## TASK INSTRUCTIONS:
Repeat exactly the lines from the start of the material below up to and including the "const SHOP := 1.8" line.
--- START ---
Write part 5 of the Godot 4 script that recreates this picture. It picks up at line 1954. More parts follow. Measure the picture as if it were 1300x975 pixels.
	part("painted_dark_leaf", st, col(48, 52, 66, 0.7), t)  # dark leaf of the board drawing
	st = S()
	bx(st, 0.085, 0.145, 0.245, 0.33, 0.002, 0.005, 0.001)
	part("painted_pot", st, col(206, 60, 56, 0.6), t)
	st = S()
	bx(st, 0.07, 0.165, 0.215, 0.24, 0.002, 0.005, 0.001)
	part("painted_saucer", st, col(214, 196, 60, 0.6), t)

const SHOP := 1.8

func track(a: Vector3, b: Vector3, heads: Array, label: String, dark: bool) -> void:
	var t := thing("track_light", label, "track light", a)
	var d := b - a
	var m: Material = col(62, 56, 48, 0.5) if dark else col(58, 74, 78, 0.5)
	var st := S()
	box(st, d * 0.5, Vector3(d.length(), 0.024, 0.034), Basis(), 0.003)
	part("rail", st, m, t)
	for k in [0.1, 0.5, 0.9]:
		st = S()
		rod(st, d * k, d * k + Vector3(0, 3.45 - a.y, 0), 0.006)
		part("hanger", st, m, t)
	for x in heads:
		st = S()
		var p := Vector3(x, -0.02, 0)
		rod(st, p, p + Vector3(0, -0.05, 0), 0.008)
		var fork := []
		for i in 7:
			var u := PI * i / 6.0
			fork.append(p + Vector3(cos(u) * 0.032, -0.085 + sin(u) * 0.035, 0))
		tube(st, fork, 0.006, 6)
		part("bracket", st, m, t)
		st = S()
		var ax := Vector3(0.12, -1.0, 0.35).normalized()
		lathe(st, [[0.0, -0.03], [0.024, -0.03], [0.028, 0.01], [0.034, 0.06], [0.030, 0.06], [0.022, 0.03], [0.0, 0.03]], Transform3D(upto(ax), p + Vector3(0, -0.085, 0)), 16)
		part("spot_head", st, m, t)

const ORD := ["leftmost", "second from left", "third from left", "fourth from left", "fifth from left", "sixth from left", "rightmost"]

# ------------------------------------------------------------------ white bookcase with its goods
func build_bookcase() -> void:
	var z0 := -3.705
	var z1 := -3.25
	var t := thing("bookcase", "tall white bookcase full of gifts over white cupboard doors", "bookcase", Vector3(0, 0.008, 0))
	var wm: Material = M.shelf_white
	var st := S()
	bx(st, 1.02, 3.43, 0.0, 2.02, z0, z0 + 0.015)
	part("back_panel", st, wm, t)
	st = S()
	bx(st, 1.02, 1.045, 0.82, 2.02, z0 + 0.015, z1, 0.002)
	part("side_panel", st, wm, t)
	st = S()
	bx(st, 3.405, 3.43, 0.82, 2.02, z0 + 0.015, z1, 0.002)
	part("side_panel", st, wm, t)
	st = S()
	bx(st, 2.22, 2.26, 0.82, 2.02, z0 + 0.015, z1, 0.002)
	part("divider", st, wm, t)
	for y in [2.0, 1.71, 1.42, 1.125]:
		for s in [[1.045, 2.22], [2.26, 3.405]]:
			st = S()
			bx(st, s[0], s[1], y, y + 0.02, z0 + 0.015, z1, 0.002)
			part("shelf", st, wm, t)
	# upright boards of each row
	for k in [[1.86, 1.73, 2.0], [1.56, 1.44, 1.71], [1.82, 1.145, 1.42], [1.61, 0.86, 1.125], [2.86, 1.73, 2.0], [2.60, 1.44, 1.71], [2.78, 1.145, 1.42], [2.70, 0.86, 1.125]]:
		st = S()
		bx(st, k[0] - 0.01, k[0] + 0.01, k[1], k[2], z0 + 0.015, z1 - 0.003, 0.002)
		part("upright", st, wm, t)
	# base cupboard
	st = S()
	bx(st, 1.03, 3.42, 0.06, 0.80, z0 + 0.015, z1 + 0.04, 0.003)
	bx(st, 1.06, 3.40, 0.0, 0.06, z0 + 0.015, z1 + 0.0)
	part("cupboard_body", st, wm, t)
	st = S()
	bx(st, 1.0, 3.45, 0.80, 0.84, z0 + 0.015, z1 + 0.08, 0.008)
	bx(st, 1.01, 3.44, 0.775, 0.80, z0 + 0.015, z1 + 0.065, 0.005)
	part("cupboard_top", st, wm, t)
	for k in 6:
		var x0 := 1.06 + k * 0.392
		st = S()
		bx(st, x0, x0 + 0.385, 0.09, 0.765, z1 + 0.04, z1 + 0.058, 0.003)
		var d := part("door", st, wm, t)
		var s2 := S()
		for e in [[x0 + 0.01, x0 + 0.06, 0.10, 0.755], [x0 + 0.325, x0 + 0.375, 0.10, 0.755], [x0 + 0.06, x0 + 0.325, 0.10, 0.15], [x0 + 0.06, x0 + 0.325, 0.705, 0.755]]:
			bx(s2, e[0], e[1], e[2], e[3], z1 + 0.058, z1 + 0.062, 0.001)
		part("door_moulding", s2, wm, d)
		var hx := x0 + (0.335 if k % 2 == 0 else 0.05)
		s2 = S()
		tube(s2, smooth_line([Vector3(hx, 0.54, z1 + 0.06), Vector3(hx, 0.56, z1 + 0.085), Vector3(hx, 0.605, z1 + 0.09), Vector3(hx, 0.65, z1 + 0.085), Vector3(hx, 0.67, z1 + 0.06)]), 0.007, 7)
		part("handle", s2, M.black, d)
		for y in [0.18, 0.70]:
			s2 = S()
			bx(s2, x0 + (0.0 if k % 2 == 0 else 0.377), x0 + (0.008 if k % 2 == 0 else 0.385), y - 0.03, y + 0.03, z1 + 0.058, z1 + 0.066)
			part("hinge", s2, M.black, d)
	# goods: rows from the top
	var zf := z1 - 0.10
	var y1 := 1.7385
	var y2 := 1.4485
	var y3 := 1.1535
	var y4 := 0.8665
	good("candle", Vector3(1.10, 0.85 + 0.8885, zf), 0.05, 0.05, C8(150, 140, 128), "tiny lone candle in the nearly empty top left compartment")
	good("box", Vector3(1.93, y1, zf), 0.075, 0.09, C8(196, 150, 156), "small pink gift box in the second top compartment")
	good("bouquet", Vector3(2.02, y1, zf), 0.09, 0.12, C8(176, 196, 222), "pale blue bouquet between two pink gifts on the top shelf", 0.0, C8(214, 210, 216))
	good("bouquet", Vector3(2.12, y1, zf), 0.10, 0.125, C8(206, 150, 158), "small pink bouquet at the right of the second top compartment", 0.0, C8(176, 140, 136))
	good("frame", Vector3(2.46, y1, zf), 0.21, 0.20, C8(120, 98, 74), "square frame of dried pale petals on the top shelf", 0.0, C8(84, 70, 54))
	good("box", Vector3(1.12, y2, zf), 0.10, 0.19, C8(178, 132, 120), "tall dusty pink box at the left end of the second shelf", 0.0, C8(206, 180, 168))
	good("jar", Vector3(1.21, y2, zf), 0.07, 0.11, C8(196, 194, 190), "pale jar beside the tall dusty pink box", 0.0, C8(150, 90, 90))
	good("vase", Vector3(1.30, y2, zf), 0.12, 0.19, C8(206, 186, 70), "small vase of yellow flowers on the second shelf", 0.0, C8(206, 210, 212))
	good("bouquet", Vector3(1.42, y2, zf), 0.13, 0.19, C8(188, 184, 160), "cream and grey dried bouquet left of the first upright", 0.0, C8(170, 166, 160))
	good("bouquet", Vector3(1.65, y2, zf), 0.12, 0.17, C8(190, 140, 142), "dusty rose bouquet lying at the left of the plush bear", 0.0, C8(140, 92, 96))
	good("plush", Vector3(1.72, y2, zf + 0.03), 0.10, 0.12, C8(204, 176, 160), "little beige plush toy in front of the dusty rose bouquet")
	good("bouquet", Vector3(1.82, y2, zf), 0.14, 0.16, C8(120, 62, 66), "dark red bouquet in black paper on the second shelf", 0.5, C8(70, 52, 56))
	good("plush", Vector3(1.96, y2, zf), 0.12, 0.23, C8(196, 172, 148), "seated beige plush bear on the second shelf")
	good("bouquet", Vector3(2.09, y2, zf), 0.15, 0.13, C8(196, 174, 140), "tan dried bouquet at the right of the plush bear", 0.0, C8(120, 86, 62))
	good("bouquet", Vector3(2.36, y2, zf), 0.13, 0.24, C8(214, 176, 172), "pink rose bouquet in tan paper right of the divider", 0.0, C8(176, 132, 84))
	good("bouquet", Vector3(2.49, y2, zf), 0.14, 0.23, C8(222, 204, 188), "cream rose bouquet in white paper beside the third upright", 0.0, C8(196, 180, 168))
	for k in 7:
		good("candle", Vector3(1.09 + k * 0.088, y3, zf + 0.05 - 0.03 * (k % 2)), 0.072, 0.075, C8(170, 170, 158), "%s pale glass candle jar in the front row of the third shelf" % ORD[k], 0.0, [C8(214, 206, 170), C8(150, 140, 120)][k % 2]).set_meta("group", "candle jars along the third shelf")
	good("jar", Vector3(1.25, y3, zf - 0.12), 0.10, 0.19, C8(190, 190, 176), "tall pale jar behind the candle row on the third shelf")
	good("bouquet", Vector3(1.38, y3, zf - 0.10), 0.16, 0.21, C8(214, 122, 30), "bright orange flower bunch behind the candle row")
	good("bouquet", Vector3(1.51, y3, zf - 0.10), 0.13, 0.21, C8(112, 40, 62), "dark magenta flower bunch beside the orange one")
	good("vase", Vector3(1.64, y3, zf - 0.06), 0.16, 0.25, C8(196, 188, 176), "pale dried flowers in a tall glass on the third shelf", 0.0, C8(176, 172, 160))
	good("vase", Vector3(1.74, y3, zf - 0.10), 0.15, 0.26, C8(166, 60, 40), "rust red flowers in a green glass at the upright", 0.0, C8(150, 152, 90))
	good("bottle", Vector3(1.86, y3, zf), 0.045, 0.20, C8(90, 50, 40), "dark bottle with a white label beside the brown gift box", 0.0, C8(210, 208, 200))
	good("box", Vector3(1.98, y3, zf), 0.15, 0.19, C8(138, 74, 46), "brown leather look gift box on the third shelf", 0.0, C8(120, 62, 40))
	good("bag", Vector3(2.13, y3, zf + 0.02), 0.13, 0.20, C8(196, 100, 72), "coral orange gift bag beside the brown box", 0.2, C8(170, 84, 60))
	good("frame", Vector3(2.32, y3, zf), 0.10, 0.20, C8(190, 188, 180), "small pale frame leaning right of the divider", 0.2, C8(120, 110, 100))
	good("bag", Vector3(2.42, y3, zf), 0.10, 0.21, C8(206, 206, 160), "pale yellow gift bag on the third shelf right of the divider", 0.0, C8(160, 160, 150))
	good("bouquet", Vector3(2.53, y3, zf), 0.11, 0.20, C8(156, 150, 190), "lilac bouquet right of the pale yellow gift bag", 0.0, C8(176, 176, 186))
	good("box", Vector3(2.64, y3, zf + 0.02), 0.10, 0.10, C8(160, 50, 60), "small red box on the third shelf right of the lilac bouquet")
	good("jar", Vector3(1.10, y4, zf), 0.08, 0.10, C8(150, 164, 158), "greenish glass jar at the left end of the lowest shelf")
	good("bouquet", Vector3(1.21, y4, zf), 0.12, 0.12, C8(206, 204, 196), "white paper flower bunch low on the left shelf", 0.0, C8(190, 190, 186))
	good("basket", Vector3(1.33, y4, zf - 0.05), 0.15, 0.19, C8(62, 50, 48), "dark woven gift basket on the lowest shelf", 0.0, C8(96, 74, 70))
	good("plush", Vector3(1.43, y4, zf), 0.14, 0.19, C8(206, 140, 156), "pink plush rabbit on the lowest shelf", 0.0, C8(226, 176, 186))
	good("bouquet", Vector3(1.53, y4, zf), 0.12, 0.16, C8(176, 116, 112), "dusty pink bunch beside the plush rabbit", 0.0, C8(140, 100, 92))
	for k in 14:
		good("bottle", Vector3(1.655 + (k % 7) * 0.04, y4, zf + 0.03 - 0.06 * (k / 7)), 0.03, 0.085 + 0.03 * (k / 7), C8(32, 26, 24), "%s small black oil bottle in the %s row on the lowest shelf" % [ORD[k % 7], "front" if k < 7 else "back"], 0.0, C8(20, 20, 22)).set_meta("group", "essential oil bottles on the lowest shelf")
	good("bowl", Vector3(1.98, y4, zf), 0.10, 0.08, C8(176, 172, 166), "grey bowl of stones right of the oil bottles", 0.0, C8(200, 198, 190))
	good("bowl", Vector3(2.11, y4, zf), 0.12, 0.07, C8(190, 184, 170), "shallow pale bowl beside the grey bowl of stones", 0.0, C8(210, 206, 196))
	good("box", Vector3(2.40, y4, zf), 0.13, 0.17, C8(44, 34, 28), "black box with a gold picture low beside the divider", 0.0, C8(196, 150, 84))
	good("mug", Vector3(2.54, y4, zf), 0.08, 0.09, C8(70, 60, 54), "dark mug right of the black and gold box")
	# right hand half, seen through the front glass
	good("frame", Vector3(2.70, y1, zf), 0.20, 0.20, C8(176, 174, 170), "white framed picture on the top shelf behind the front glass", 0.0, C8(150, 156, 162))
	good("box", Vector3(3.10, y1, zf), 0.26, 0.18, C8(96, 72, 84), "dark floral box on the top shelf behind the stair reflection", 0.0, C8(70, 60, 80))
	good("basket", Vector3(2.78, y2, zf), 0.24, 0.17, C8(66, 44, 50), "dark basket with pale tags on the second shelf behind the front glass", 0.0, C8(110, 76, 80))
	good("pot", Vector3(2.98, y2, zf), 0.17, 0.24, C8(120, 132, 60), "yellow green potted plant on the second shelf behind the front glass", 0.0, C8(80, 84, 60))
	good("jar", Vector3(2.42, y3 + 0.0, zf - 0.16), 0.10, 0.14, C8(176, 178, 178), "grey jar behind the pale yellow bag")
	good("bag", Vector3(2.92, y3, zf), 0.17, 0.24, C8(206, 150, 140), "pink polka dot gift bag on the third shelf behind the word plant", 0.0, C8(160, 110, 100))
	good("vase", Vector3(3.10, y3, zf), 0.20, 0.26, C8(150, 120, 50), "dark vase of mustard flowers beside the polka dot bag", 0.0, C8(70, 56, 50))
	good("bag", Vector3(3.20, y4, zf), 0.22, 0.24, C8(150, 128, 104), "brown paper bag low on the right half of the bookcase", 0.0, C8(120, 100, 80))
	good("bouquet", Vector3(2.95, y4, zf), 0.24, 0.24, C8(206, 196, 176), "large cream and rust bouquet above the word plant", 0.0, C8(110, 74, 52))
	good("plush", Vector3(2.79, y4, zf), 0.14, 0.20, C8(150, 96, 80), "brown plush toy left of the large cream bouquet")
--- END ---
## EXPECTED ANSWER:
Write part 5 of the Godot 4 script that recreates this picture. It picks up at line 1954. More parts follow. Measure the picture as if it were 1300x975 pixels.
	part("painted_dark_leaf", st, col(48, 52, 66, 0.7), t)  # dark leaf of the board drawing
	st = S()
	bx(st, 0.085, 0.145, 0.245, 0.33, 0.002, 0.005, 0.001)
	part("painted_pot", st, col(206, 60, 56, 0.6), t)
	st = S()
	bx(st, 0.07, 0.165, 0.215, 0.24, 0.002, 0.005, 0.001)
	part("painted_saucer", st, col(214, 196, 60, 0.6), t)

const SHOP := 1.8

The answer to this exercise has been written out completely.